* start SOURCE DATA *
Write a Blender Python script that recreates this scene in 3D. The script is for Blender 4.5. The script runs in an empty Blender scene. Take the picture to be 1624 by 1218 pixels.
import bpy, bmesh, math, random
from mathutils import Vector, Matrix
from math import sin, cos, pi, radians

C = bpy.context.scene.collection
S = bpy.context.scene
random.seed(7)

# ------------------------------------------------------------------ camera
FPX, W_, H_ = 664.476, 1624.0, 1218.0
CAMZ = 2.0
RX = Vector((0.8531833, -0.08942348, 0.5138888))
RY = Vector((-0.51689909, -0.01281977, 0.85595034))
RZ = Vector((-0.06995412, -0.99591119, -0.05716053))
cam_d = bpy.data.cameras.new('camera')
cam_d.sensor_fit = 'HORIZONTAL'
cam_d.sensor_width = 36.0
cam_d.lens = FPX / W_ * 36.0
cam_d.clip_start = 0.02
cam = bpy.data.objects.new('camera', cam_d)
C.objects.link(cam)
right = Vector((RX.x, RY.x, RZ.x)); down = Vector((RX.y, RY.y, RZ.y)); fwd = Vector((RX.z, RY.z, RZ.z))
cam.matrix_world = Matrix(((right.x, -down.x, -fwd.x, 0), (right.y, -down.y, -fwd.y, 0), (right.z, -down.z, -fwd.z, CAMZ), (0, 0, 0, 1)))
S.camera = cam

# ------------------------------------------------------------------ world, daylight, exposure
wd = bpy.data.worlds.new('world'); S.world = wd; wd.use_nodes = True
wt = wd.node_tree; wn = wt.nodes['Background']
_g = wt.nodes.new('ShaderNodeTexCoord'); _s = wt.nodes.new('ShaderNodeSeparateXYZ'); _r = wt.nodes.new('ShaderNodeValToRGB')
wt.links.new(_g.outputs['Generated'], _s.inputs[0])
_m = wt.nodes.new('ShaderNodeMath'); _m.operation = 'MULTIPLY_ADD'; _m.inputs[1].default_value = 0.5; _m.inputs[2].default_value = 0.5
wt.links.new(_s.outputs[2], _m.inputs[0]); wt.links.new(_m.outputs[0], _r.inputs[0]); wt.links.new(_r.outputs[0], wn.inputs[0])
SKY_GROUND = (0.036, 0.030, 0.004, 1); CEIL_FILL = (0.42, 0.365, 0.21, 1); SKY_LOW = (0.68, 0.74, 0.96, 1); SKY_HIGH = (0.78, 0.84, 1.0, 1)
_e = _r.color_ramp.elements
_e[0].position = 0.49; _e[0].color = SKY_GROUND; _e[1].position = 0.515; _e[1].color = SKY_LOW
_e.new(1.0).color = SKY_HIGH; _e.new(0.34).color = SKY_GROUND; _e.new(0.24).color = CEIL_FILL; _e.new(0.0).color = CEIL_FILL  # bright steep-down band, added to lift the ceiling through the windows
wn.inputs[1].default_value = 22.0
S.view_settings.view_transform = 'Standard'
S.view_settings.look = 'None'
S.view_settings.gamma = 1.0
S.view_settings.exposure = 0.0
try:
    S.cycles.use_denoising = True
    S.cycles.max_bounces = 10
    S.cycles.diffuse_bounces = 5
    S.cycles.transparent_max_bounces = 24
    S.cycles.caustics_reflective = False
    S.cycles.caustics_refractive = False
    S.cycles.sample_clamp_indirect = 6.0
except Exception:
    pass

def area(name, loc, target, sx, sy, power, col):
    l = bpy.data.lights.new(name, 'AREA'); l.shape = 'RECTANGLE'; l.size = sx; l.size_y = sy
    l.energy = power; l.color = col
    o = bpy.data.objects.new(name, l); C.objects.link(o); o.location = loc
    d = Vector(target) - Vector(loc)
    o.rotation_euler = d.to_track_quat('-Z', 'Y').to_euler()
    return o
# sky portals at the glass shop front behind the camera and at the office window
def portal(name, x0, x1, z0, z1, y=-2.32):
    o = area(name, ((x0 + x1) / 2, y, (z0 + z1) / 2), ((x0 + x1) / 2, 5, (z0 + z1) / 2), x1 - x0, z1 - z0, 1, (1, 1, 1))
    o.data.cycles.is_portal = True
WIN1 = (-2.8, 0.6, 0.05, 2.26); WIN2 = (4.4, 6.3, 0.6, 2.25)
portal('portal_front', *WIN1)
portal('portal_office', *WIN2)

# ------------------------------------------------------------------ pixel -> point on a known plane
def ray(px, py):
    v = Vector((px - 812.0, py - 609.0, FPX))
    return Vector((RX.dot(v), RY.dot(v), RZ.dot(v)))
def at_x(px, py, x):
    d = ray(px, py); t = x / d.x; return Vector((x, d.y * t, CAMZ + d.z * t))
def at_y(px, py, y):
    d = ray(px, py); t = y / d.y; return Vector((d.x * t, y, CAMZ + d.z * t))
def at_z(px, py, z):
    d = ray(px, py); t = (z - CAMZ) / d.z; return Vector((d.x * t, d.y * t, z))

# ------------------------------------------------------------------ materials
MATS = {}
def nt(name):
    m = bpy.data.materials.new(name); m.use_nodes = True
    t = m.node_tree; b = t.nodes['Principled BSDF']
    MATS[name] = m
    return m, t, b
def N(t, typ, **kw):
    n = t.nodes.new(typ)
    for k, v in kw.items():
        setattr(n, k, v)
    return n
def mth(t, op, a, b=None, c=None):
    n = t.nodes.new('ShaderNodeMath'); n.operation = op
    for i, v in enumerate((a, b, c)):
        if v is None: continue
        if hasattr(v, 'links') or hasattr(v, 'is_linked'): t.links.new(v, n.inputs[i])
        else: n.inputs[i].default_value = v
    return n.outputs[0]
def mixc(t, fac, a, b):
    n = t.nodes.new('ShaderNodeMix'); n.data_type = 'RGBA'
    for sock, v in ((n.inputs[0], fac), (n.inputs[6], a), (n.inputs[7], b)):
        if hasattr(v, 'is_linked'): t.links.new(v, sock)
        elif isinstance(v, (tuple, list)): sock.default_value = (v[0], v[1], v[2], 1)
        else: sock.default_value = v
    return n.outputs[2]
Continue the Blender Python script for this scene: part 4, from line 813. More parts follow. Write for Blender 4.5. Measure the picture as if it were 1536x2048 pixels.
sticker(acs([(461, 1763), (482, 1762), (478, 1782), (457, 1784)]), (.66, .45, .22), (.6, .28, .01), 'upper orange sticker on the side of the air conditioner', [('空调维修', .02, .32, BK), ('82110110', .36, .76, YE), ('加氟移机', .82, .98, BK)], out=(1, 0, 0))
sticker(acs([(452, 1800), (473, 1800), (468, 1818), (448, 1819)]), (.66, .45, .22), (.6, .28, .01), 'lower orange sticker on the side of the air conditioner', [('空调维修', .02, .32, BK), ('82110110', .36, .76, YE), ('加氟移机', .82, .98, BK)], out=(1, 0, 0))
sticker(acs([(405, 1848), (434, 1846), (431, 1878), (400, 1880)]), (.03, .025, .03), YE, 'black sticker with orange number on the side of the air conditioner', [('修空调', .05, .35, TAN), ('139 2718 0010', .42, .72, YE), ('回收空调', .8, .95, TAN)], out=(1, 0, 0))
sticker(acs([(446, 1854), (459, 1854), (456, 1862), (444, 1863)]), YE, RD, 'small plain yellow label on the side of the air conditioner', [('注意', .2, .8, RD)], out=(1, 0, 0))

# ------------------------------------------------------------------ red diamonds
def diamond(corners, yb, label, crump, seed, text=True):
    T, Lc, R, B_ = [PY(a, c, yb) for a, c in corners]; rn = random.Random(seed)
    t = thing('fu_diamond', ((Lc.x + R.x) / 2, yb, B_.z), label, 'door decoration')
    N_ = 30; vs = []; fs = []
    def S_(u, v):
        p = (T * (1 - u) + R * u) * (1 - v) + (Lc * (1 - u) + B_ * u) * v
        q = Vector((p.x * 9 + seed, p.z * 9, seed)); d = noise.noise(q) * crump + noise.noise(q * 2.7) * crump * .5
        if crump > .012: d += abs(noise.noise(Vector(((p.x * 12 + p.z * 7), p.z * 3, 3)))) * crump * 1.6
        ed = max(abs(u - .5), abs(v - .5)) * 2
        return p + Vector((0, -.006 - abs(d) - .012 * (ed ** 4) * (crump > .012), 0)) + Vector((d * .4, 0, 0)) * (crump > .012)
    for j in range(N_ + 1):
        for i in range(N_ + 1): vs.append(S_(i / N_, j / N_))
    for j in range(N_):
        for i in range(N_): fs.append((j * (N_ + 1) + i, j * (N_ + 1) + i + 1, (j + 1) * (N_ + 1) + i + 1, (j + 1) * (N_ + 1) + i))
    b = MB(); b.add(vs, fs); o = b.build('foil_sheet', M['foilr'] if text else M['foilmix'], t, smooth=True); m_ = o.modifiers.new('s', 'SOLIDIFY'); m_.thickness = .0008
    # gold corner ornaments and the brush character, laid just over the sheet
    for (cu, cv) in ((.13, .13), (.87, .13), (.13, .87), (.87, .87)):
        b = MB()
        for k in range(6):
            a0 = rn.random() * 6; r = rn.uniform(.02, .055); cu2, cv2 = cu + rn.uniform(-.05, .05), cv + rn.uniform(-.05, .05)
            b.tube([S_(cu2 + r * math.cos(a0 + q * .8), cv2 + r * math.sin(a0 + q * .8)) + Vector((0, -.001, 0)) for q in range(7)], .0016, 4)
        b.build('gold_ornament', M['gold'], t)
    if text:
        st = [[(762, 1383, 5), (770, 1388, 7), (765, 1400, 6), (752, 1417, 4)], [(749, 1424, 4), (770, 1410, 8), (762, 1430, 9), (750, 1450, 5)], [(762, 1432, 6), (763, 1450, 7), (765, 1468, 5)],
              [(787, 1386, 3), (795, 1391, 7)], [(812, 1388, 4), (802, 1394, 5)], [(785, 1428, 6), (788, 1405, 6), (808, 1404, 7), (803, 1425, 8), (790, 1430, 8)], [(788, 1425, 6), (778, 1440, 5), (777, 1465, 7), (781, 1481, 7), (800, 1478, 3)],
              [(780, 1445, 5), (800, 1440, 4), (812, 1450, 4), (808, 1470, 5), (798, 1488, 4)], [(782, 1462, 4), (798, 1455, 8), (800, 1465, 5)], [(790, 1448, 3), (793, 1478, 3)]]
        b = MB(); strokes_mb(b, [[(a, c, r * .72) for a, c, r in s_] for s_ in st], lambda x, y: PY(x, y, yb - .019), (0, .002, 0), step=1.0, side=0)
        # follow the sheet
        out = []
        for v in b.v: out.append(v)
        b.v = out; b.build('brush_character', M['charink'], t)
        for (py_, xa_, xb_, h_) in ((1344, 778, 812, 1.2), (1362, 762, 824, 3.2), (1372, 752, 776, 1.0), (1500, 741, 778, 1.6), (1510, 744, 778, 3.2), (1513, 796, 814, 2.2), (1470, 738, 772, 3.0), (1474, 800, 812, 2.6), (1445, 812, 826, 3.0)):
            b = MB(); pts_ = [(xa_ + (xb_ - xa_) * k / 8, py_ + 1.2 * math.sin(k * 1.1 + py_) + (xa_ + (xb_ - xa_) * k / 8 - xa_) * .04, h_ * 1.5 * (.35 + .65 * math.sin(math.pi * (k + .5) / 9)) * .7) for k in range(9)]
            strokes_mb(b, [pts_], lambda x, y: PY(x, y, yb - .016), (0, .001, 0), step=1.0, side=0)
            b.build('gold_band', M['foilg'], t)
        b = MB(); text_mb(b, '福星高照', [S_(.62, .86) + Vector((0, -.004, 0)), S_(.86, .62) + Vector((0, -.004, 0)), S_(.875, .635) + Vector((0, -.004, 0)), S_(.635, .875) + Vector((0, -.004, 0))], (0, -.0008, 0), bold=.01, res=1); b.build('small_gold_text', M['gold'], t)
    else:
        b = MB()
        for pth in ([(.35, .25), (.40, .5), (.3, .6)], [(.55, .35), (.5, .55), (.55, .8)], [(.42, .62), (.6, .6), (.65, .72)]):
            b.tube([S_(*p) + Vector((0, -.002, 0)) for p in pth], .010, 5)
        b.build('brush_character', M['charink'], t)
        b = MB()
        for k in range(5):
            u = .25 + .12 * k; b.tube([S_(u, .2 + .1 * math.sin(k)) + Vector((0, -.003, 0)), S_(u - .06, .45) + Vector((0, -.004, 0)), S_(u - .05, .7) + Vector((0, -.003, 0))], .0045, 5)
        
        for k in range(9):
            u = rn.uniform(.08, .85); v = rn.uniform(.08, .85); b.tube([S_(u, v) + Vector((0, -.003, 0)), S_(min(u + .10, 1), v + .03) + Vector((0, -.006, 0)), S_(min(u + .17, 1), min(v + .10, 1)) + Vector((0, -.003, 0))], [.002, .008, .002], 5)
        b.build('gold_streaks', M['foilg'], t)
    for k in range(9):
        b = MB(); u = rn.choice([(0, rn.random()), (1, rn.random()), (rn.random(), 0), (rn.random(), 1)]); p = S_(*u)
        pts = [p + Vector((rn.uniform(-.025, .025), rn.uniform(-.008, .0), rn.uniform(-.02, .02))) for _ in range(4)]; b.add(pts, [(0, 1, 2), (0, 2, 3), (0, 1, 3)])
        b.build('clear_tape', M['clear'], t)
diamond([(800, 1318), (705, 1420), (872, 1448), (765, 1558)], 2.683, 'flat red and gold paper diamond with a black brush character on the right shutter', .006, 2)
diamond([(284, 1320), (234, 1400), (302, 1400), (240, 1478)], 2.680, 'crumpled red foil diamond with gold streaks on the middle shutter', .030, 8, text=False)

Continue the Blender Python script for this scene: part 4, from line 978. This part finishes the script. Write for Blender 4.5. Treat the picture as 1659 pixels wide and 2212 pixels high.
* end SOURCE DATA *
Up to and including the line with "S.camera = cam", print every line of the records from the start.

Write a Blender Python script that recreates this scene in 3D. The script is for Blender 4.5. The script runs in an empty Blender scene. Take the picture to be 1624 by 1218 pixels.
import bpy, bmesh, math, random
from mathutils import Vector, Matrix
from math import sin, cos, pi, radians

C = bpy.context.scene.collection
S = bpy.context.scene
random.seed(7)

# ------------------------------------------------------------------ camera
FPX, W_, H_ = 664.476, 1624.0, 1218.0
CAMZ = 2.0
RX = Vector((0.8531833, -0.08942348, 0.5138888))
RY = Vector((-0.51689909, -0.01281977, 0.85595034))
RZ = Vector((-0.06995412, -0.99591119, -0.05716053))
cam_d = bpy.data.cameras.new('camera')
cam_d.sensor_fit = 'HORIZONTAL'
cam_d.sensor_width = 36.0
cam_d.lens = FPX / W_ * 36.0
cam_d.clip_start = 0.02
cam = bpy.data.objects.new('camera', cam_d)
C.objects.link(cam)
right = Vector((RX.x, RY.x, RZ.x)); down = Vector((RX.y, RY.y, RZ.y)); fwd = Vector((RX.z, RY.z, RZ.z))
cam.matrix_world = Matrix(((right.x, -down.x, -fwd.x, 0), (right.y, -down.y, -fwd.y, 0), (right.z, -down.z, -fwd.z, CAMZ), (0, 0, 0, 1)))
S.camera = cam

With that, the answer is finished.